Margrethe Vestager, la commissaire à la concurrence, lors d’une conférence de presse concernant le moteur de recherche de Google, en avril 2015 à Bruxelles. / FRANCOIS LENOIR / REUTERS

Editorial du « Monde ». Le danger vient parfois d’où on ne l’attend pas. C’est sans doute la conclusion à laquelle sont en train d’arriver les géants américains du numérique. Alors que l’Europe reste un nain du high-tech, incapable de faire émerger de nouveaux GAFA (Google, Apple, Facebook, Amazon), la Commission européenne, à force de persévérance, se dote peu à peu d’outils juridiques et normatifs susceptibles de juguler une puissance américaine qu’on croyait jusqu’ici incoercible.

Bruxelles met ainsi la dernière main à un nouveau projet de régulation des plates-formes en ligne. Il s’agit par exemple d’obliger Facebook ou l’App Store d’Apple à garantir des protections juridiques aux PME utilisatrices de leurs services. En outre, Google devra se justifier sur la façon dont le moteur de recherche hiérarchise les sites Web, une exigence de transparence censée rétablir l’équité dans la visibilité et donc l’accessibilité de ces derniers. Enfin, les GAFA devront mettre en place des instances de règlement des litiges, tandis que les ONG et les administrations publiques pourront saisir la justice au nom des utilisateurs.

Avantages indus

Cette nouvelle initiative de Margrethe Vestager, la commissaire à la concurrence, s’ajoute à une liste qui ne cesse de s’allonger. Fiscalité, concurrence, données personnelles : l’Union européenne attaque sur tous les fronts. Apple et Amazon doivent rembourser des avantages fiscaux indus. Google a été condamné pour abus de position dominante.

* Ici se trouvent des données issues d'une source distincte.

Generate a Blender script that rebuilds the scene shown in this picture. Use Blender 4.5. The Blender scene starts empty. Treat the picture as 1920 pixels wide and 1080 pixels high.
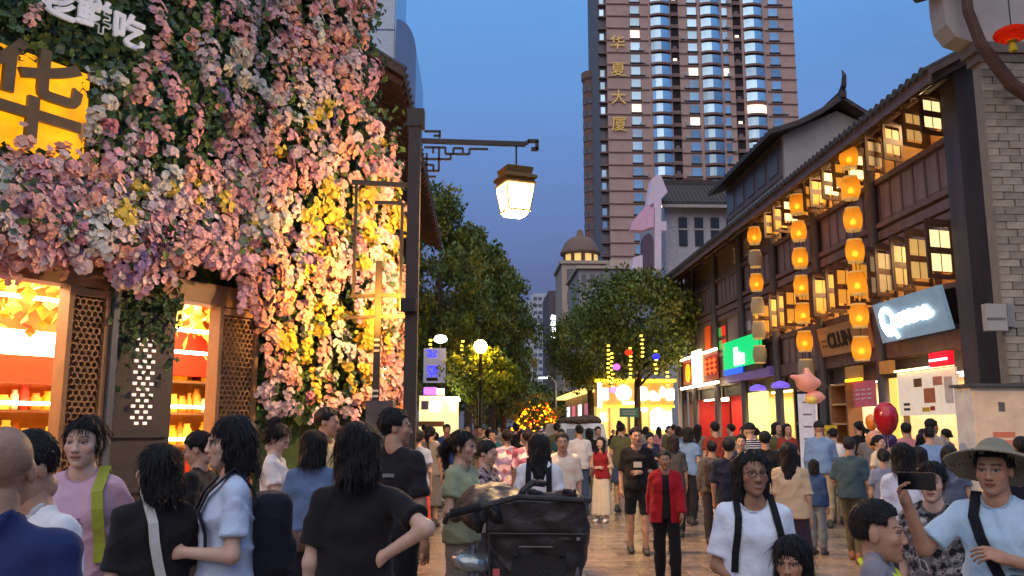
import bpy, bmesh, math, random
import numpy as np
from mathutils import Vector, Matrix
random.seed(7); np.random.seed(7)
R = math.radians
scene = bpy.context.scene
col = scene.collection

# ---------------------------------------------------------------- camera
CZ, FPX, TH, PSI = 1.68, 1600.0, R(9.23), R(2.145)
cam_d = bpy.data.cameras.new('camera'); cam = bpy.data.objects.new('camera', cam_d); col.objects.link(cam)
cam.location = (0, 0, CZ); cam.rotation_euler = (R(90) + TH, 0, -PSI)
cam_d.sensor_width = 36.0; cam_d.lens = 30.0; cam_d.clip_start = 0.05; cam_d.clip_end = 3000
scene.camera = cam
# ---------------------------------------------------------------- world: dusk sky, darker and greyer low down
w = bpy.data.worlds.new('World'); scene.world = w; w.use_nodes = True
nt = w.node_tree; nt.nodes.clear()
out = nt.nodes.new('ShaderNodeOutputWorld'); bg = nt.nodes.new('ShaderNodeBackground')
sky = nt.nodes.new('ShaderNodeTexSky'); sky.sky_type = 'NISHITA'; sky.sun_disc = False
sky.sun_elevation = R(2.0); sky.sun_rotation = R(200); sky.air_density = 1.2; sky.dust_density = 2.0; sky.ozone_density = 4.0
tc = nt.nodes.new('ShaderNodeTexCoord'); sep = nt.nodes.new('ShaderNodeSeparateXYZ')
ramp = nt.nodes.new('ShaderNodeValToRGB')
nt.links.new(tc.outputs['Generated'], sep.inputs[0]); nt.links.new(sep.outputs['Z'], ramp.inputs[0])
els = ramp.color_ramp.elements
def hexlin(r, g, b):
    f = lambda c: ((c/255.0 + 0.055)/1.055)**2.4 if c > 10 else c/255.0/12.92
    return (f(r), f(g), f(b), 1)
SKY_K = 0.70
stops = [(0.0, hexlin(92, 95, 116)), (0.08, hexlin(88, 95, 126)), (0.17, hexlin(96, 109, 156)), (0.30, hexlin(106, 140, 200)),
         (0.46, hexlin(106, 163, 230)), (0.75, hexlin(160, 198, 244)), (1.0, hexlin(195, 218, 245))]
stops = [(p, (c[0]*SKY_K, c[1]*SKY_K, c[2]*SKY_K, 1)) for p, c in stops]
els[0].position, els[0].color = stops[0]; els[1].position, els[1].color = stops[-1]
for p, c in stops[1:-1]:
    e = els.new(p); e.color = c
ns = nt.nodes.new('ShaderNodeTexNoise'); ns.inputs['Scale'].default_value = 2.2; ns.inputs['Detail'].default_value = 4
mp = nt.nodes.new('ShaderNodeMapping'); mp.inputs['Scale'].default_value = (1, 1, 3.5)
nt.links.new(tc.outputs['Generated'], mp.inputs[0]); nt.links.new(mp.outputs[0], ns.inputs['Vector'])
mr = nt.nodes.new('ShaderNodeMapRange'); mr.inputs[1].default_value = 0.3; mr.inputs[2].default_value = 0.7; mr.inputs[3].default_value = 0.91; mr.inputs[4].default_value = 1.08
nt.links.new(ns.outputs[0], mr.inputs[0])
mul = nt.nodes.new('ShaderNodeVectorMath'); mul.operation = 'SCALE'
nt.links.new(ramp.outputs[0], mul.inputs[0]); nt.links.new(mr.outputs[0], mul.inputs['Scale'])
sk = nt.nodes.new('ShaderNodeVectorMath'); sk.operation = 'SCALE'; sk.inputs['Scale'].default_value = 0.012
nt.links.new(sky.outputs[0], sk.inputs[0])
add = nt.nodes.new('ShaderNodeVectorMath'); add.operation = 'ADD'
nt.links.new(mul.outputs[0], add.inputs[0]); nt.links.new(sk.outputs[0], add.inputs[1])
nt.links.new(add.outputs[0], bg.inputs[0]); bg.inputs[1].default_value = 1.0
nt.links.new(bg.outputs[0], out.inputs[0])
# ---------------------------------------------------------------- weak soft last daylight from behind the camera
sd = bpy.data.lights.new('sun', 'SUN'); sun = bpy.data.objects.new('sun', sd); col.objects.link(sun)
sd.energy = 0.9; sd.angle = R(70); sd.color = (1.0, 0.78, 0.60)
sun.rotation_euler = (R(48), 0, R(-20))
# ---------------------------------------------------------------- exposure, sampling
scene.view_settings.view_transform = 'Standard'; scene.view_settings.look = 'None'
scene.view_settings.exposure = 0.48; scene.view_settings.gamma = 1.0
cy = scene.cycles
cy.use_denoising = True; cy.max_bounces = 6; cy.diffuse_bounces = 3; cy.glossy_bounces = 3; cy.transmission_bounces = 4
cy.transparent_max_bounces = 8; cy.sample_clamp_indirect = 4.0; cy.sample_clamp_direct = 0; cy.caustics_reflective = False; cy.caustics_refractive = False
try: cy.use_light_tree = True
except Exception: pass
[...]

Fin 2017, la Cour de justice de l’Union européenne décidait qu’Uber n’était pas une simple plate-forme numérique, mais un opérateur de transport à part entière, devant, de ce fait, se plier aux mêmes règles que les taxis. L’idée d’une taxe numérique sur le chiffre d’affaires des géants du Web fait son chemin.

Enfin, le 25 mai, entrera en vigueur le Règlement général pour la protection des données (RGPD), constituant la première réponse juridique au scandale Cambridge Analytica, qui a déstabilisé Facebook ces dernières semaines.

Lorsqu’elle a été lancée, cette offensive a fait sourire, tant il était peu probable que la bureaucratie européenne soit capable de faire plier ces nouveaux maîtres de l’innovation. Puis, voyant que Bruxelles était résolue à poursuivre sa croisade, on a reproché à l’Europe de se recroqueviller sur une position défensive, faut de pouvoir développer ses propres champions dans ce domaine. Mais entre-temps, chacun a pris conscience, y compris aux Etats-Unis, du fait que les géants du Net ont joué aux apprentis sorciers en mettant au point des innovations certes fort utiles, mais sans aucune prise en compte de leurs conséquences sociétales.

Le mouvement est d’autant plus inquiétant que ces nouveaux empires engrangent des profits colossaux et captent une part toujours plus grande d’écosystèmes vitaux pour l’économie. Les bénéfices de 9,4 milliards de dollars (environ 7,7 milliards d’euros) réalisés par Alphabet, la maison mère de Google, au premier trimestre ne sont qu’une illustration de ce constat.

On sait désormais que l’autorégulation n’est qu’une illusion et que seule une intervention des Etats pourra remettre de l’ordre. Si l’Europe peine à émerger comme un troisième pôle d’innovation face aux Etats-Unis et à la Chine, elle reste encore le premier marché du monde pour ces technologies. Cette position doit nous servir à imposer nos principes juridiques et nos valeurs pour répondre aux défis lancés par ces nouveaux géants en attendant de pouvoir les concurrencer.